Thing is another 15 minutes to each, especially OOTF anf HBP, adding the stuff with Neville and Vold/Gaunts IMHO would have made for much better films with alot of good background info.
Funny I comment on those 2 films could use more fleshing out, as they may be the ones I enjoy most.
Blu-ray can't hold a five hour movie? Lord of the Rings EE are split across two discs, aren't they? Hypothetically, they'd edit Harry Potter 7a & 7b together and then split the movie over two discs...giving you exactly the two movies you saw in the theater?
I guess it means what you mean by "edited together". There's maybe 20 minutes of redundant closing and opening credits between them? So perhaps the whole thing could be trimmed to 4 hours. But LOTR:FOTR:EE is under 4 four hours and still split over two discs. So even if HP7 was "edited" together, the end result would still likely be split across two discs, playing very much like the separate movies now.
But I can see that a single package, and losing unnecessary credits redundancies, might make for better home viewing.
But it's not apparent there's a lot of "editing" to unify them into a single movie, nor would current Blu-ray, allowing for best encoding, soon give a single-disc viewing.


Oh, and you say you're 32 like you're too old for them to appeal to you. I'm 44 and was in my mid-late thirties when I picked them up. I will admit that the first one was a bit tough to read as an adult, but they get more complex fast.

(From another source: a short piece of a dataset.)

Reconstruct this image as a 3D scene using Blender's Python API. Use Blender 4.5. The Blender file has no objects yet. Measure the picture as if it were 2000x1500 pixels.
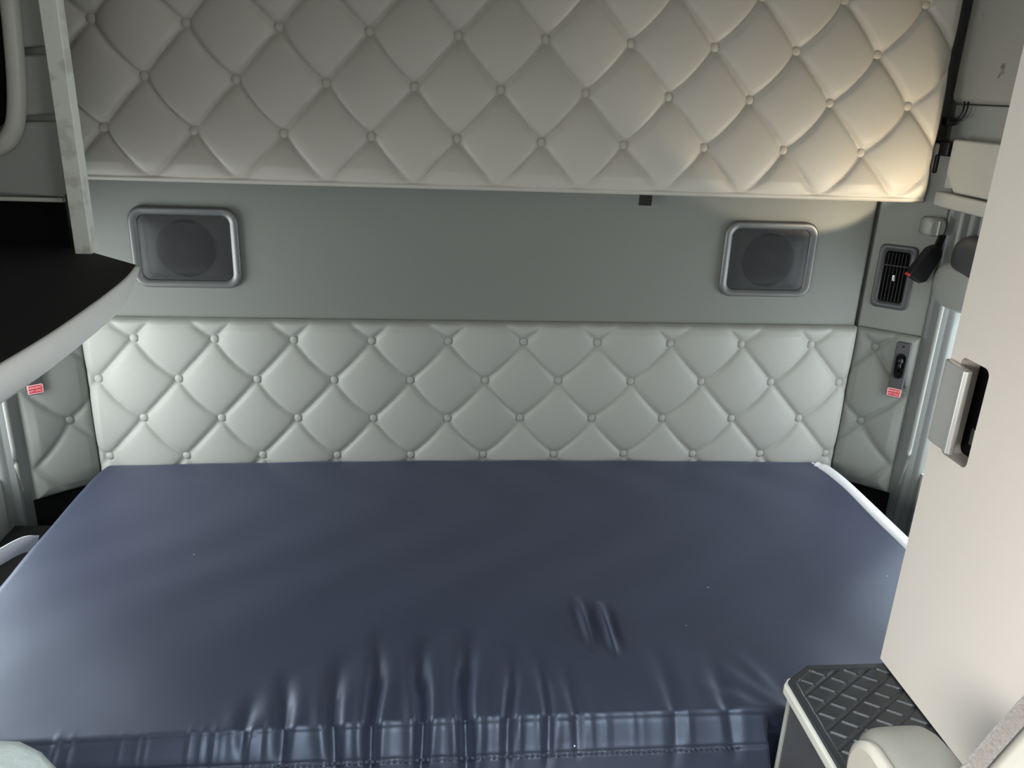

Although I'm sure there are many my age who have children and enjoy watching the films. I don't have children yet though.
If that is true, then garbage. The MPAA is a bunch of idiots. I'm completely at this point totally fed up with the way the ratings system works. I've seen violent gory films that should get a guaranteed "R" get a PG-13, some films get an "R" when they are nothing short of torture porn, and now there is a concern that a fantasy death at the end of a magic wand will get an R?
Ugh. I am so looking forward to the day the ratings system goes away and we just go to see a film with it labeled like TV ratings "D-MV-A-L" etc. Whatever. I get that parents need to know, but the system has been gamed for years.


Actually the most significant thing Harry did was willingly sacrifice his own life for his friends, even though he didn't wind up dying. This act of self-sacrifice put a protection over his friends in the same way his mother's sacrifice protected Harry from Voldemort (at least until Goblet of Fire).
The whole wand hierarchy is a tough one to wrap your head around, so I don't know how they can explain all of it effectively in a movie. I've had to read the book a few times and read others' analysis to more or less grasp what happened. In any case, Harry is unequivocally the master of the Elder Wand, so V's killing curse wasn't Harry deflecting it with skill or the wand "favoring Harry slightly." The wand simply refused to work against its master, so the killing curse backfired onto Voldemort. While this might seem disappointing that Harry wasn't able to defeat V. on sheer skill or power, it also shows that there are greater forces at work than even the most powerful wizard can comprehend. To me this is much more profound than a duel won through sheer skill.